The waybill is the foundational legal document governing the movement of goods by air, setting out the terms of carriage between airlines, freight forwarders and shippers.

What Is Changing — and Why Does It Matter?

The reforms, backed by IATA, significantly alter how contractual responsibilities, liabilities and indemnities are distributed across the air cargo supply chain. Airlines have argued the changes are necessary to improve compliance, due diligence and risk visibility — concerns that FIATA says it recognises as legitimate.

But the organisation says the way those changes have been designed and rushed through creates a far more serious problem: freight forwarders could find themselves exposed to substantially greater legal liability even in cases where they acted purely as agents for a shipper and had no direct control over the cargo or the information attached to it.

In plain terms, companies could be held responsible for things that were not within their power to control.

A Process Condemned as Too Fast

FIATA’s central complaint is not merely about the substance of the reforms, but about how they were developed and approved.

The proposals were only communicated to the freight forwarding community in January 2026, leaving a matter of weeks before regional consultations took place. The changes were subsequently adopted with what FIATA describes as a limited opportunity for proper legal, operational or insurance assessment — and with an implementation date of 1 July 2026 that the organisation says is simply too soon.

“Proposals of this scale and significance require sufficient opportunity for legal, operational and insurance assessment across affected sectors of the global industry,” FIATA said in its formal submission.

The organisation has now invoked Article 4.2 of IATA CAC Resolution 801c, triggering the IATA-FIATA Consultative Council (IFCC) review mechanism — a formal process designed to allow structured reassessment of decisions of this kind.

Insurers Sound the Alarm

One of the more striking aspects of the dispute is the involvement of the insurance industry. Insurers who participated in FIATA’s global consultations warned that if liability is extended to parties who do not actually control the cargo or its associated documentation, the risks involved may become difficult — or in some cases impossible — to insure in the conventional sense.

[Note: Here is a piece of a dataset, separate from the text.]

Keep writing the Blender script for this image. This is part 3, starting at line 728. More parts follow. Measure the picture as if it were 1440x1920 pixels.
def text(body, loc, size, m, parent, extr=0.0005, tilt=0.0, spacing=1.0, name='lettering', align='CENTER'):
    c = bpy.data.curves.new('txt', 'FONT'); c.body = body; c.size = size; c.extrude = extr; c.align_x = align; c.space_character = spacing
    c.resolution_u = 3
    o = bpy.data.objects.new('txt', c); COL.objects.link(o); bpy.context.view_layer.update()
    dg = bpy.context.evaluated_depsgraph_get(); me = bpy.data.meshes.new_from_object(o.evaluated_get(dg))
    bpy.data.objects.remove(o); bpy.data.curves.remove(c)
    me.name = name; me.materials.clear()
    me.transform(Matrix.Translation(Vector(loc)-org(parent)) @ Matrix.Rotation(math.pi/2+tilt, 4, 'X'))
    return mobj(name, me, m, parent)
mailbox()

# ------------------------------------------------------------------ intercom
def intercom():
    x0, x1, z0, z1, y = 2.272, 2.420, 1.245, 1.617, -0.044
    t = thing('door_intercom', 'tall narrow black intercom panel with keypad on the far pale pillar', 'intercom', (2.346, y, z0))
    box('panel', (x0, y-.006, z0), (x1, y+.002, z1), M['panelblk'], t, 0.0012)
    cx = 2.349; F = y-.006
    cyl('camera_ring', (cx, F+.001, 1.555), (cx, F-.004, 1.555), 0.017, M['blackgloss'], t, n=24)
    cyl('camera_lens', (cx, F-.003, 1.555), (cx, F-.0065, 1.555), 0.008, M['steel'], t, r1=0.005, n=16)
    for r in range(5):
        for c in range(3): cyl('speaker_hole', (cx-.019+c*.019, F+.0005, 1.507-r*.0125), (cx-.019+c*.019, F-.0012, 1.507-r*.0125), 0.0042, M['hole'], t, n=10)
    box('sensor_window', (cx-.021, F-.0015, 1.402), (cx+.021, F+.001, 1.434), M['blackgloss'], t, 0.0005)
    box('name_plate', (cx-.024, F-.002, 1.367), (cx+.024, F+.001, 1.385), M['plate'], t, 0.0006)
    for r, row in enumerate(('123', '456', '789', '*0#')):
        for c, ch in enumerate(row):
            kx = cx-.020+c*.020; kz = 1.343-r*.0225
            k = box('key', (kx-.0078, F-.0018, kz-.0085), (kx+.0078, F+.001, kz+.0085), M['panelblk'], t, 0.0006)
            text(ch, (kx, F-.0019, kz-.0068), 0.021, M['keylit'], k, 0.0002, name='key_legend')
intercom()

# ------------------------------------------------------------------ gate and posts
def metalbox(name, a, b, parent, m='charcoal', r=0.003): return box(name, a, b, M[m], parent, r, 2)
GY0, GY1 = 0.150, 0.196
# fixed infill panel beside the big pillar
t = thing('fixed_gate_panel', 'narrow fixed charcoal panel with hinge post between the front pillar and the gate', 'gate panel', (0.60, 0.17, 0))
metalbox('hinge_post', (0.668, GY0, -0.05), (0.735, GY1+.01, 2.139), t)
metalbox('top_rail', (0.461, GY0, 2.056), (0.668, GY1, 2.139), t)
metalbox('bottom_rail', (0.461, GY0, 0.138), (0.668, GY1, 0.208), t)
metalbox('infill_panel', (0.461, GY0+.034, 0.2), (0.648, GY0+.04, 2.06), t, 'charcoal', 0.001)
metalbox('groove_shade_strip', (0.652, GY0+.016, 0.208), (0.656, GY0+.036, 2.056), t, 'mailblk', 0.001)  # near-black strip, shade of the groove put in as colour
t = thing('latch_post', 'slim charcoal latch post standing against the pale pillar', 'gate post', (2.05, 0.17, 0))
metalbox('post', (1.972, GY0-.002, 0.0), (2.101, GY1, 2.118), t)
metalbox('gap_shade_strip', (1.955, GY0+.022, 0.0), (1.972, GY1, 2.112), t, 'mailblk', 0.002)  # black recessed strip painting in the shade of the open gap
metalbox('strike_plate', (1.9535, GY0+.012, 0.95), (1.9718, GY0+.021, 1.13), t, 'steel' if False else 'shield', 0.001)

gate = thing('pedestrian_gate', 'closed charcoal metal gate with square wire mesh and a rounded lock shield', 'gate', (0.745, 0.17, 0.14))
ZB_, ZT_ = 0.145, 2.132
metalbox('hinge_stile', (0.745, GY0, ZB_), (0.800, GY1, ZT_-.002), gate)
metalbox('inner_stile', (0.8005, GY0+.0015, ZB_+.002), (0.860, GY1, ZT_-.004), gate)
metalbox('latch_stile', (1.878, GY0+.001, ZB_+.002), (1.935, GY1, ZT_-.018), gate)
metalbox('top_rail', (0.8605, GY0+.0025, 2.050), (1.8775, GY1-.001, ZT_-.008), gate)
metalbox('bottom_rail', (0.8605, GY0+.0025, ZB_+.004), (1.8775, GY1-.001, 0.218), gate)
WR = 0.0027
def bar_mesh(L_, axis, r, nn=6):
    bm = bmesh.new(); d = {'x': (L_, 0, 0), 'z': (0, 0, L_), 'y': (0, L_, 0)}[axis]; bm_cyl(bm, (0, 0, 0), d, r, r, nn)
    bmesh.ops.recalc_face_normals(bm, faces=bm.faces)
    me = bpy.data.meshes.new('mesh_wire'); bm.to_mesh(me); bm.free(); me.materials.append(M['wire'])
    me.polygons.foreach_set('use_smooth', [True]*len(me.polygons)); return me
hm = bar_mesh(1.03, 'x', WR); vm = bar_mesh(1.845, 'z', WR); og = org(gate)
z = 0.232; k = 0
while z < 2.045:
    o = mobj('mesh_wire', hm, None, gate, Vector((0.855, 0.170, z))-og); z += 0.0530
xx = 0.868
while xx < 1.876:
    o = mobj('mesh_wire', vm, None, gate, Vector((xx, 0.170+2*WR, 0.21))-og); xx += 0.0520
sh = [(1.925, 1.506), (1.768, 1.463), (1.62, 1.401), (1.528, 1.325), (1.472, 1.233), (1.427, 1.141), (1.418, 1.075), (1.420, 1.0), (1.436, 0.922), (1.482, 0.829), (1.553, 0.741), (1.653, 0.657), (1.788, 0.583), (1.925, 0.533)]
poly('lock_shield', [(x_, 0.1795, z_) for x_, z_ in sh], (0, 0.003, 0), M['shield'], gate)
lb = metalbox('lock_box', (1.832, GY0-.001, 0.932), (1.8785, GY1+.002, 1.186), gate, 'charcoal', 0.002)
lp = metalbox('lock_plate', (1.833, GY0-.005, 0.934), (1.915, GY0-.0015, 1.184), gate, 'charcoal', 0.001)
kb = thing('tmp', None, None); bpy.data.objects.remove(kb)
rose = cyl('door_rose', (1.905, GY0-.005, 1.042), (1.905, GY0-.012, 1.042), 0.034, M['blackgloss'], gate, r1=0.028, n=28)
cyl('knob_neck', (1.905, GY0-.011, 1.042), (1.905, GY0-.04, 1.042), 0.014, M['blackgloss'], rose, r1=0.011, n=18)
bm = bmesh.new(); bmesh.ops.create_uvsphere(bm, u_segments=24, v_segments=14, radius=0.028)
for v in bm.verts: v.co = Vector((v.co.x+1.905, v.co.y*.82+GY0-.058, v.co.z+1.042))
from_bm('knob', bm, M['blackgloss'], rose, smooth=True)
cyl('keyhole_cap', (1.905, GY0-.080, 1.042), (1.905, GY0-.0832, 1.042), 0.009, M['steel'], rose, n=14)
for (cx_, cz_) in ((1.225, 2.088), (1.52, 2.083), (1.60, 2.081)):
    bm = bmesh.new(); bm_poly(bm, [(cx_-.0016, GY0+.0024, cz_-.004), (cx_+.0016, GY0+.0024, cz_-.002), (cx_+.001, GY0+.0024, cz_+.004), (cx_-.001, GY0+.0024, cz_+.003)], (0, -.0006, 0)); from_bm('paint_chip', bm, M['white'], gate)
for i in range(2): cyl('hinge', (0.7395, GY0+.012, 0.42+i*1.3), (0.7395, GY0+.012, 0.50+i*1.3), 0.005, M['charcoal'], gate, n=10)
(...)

That has implications not just for freight forwarders, but for the entire chain of companies involved in moving goods by air, including the shippers whose cargo is at stake.

The Broader Context

The dispute is landing at a particularly uncomfortable moment for the air freight industry. Geopolitical tensions, trade tariff uncertainty and ongoing disruption to key shipping routes have already placed global supply chains under significant strain in 2026.

FIATA argues that introducing sweeping changes to the legal foundations of air cargo documentation in this environment — without broad consensus and without adequate time for assessment — risks compounding an already difficult situation.

Shippers and their representatives have echoed those concerns, warning that the proposed changes could disrupt existing claims handling arrangements, trigger disputes over contractual responsibility and undermine the legal predictability that international trade depends upon.

What FIATA Is Asking For

FIATA is calling for a structured review of both the content of the reforms and their implementation timeline, to be conducted through the IFCC with the full participation of freight forwarders, shippers and insurers.

The organisation says any revised framework must be legally coherent, operationally workable and consistent with established international liability rules — including the Montreal Convention, the international treaty that governs airline liability for cargo.

FIATA has been careful to frame its position as constructive rather than obstructive, stating that it remains committed to working with IATA to find solutions that address airlines’ underlying concerns without creating new legal uncertainty elsewhere in the supply chain.

Whether IATA will agree to pause the 1 July implementation date remains to be seen. With less than five weeks until the changes are due to take effect, the window for resolution is narrowing rapidly.